It’s the last month of the calendar year and surely one of the steamiest up in Cape York and Torres Strait. But if there is one month where some guaranteed still weather will smooth off the surface and give those mirror calm mornings where a bait-ball can be spotted a mile off, this is that month.

It is amazing what a visual spectacle fishing becomes on the windless December mornings. The wake of your boat will surprise garfish, long toms and wolf herring, which go skittering across the surface away from would be predators. Tuna will use the conditions to ball their prey against the sea surface and attack in loping ambush from below. Speedsters such as sailfish will be active in the far north and can be seen on calm days careering into the sky with their sail light up. But Spanish mackerel win the highest leap prize and can be seen early December mornings flying up to 30ft in the air with an unlucky fish trapped between those jaws.

It almost always pays to be on the water early in December, partly for the calm conditions and partly due to the intense heat that builds up throughout the day. Your best fishing will usually be between 6am and 10am and then again for a short window before dark. Some reef dwelling species will be particularly aggressive early in the mornings and popper sessions on the reef edges can produce coral trout, trevally, red bass and mackerel in many far northern locations.

The coral reef closures are out of the way for 2012 and hopefully a good spawning run has occurred for numerous species that do their thing over the new moon period. Sea surface water temperatures will become warm to hot leading into December and the onset of summer. Spearing and fishing will still be good around the shallow reef and shoal country that typifies much of Cape York and up towards the far northern Barrier Reef. However there will be lull periods when calm weather coincides with slack tides and the fishing can be very tough on occasion.

Try and pick tides heading into and out of neap tides so there is still a little bit of run. The reef and estuary systems will be particularly altered depending on tide and moon phase this time of year and similar to tides, try and also target periods leading into and out of the new and full moon periods. Some of the tide changes late in the afternoon with a large building tide will all of a sudden come to life when that tide changes and begins rushing out.

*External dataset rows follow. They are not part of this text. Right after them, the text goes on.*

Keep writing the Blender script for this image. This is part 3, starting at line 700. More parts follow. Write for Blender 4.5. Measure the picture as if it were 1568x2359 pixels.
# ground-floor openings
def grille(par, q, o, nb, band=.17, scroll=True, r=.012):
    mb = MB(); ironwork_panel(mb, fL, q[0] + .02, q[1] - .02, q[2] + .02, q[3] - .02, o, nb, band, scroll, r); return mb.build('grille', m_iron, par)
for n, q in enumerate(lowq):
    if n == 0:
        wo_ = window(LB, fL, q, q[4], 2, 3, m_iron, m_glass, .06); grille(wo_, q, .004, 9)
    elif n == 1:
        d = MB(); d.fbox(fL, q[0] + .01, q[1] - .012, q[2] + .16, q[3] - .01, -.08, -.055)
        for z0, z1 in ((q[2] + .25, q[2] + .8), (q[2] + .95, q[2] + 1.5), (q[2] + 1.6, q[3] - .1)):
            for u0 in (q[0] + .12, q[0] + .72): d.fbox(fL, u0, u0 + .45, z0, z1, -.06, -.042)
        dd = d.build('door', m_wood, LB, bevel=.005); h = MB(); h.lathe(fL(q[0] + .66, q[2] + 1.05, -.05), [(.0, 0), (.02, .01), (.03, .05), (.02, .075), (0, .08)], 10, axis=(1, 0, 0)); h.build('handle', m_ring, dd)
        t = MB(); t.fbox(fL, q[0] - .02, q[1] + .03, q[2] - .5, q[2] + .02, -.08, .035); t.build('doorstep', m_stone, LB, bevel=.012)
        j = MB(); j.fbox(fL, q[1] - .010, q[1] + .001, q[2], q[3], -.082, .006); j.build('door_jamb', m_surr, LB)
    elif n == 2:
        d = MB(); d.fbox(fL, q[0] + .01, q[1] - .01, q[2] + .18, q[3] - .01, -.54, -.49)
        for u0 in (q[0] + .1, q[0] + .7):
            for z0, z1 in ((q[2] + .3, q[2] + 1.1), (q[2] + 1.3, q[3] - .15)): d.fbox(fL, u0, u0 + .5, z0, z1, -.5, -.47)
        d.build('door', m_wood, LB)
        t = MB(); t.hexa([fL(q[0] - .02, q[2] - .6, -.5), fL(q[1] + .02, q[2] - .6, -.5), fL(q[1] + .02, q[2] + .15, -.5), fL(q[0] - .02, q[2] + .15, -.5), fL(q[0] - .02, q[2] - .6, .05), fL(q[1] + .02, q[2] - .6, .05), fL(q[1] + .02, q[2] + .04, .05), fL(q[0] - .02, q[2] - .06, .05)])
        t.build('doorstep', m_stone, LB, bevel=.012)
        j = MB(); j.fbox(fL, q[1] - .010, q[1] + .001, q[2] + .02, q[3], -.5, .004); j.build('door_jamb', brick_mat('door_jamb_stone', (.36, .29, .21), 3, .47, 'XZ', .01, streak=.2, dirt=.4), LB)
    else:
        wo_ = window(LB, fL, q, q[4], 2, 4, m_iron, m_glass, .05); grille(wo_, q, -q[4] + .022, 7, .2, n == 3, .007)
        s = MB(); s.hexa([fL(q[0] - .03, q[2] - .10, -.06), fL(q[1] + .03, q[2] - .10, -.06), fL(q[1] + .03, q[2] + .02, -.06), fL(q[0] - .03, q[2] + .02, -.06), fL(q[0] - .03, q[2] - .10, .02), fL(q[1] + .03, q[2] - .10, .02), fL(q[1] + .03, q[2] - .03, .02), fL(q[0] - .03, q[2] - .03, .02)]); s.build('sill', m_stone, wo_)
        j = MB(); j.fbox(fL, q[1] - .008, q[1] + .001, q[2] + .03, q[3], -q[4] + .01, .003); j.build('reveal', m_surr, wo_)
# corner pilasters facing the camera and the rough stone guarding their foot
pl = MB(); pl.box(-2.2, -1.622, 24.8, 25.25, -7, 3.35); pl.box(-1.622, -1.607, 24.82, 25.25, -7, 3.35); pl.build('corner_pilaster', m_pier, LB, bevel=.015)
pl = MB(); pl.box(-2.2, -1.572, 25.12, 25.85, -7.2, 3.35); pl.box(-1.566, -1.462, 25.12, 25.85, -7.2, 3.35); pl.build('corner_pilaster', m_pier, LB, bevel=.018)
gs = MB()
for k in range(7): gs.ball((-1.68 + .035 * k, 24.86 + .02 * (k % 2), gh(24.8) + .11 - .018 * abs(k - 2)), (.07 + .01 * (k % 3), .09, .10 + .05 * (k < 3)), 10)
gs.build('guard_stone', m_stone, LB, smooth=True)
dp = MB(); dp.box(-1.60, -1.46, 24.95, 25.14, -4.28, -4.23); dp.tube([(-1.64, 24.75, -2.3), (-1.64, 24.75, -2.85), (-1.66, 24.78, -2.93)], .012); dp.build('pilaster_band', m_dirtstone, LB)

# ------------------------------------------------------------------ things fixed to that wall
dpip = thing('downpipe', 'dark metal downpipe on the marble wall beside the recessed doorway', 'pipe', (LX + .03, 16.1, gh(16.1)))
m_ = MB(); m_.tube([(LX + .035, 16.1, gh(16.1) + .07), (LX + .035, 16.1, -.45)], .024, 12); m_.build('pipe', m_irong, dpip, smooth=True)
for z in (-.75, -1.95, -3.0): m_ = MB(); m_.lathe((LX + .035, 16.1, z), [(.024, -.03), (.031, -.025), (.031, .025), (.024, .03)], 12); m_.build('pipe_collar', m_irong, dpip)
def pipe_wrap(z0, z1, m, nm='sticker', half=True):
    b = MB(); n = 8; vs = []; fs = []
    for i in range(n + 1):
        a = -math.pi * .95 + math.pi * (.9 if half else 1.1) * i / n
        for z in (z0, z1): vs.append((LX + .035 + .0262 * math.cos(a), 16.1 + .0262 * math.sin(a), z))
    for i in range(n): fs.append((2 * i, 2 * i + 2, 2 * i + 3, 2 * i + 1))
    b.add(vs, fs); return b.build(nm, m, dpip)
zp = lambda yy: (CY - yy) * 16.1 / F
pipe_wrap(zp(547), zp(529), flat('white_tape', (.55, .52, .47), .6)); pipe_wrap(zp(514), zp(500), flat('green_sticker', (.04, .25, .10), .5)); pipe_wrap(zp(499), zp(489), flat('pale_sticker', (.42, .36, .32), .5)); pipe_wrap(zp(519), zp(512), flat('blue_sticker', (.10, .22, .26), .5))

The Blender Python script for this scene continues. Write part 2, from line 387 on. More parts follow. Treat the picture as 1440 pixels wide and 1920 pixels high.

I get the feeling we are in for quite an early wet season up in the far north with signs of rain in October and November. December is sometimes an interesting month for those intrepid travellers of the Cape who find themselves on the coastal side of some heavy downpours and rapidly rising rivers.

I have had a few interesting encounters getting out of Princess Charlotte Bay after the first big rains hit for the wet season, somewhere in mid-December. Names such as the Whiphandle and Sandy creek bring back memories of getting stuck and having to dig out of soft sand. Other times, nice dry and dusty roads will change into black-soil quagmires after the first heavy rains. It definitely pays to know the risks of getting stuck and be prepared for December to deliver up some surprises.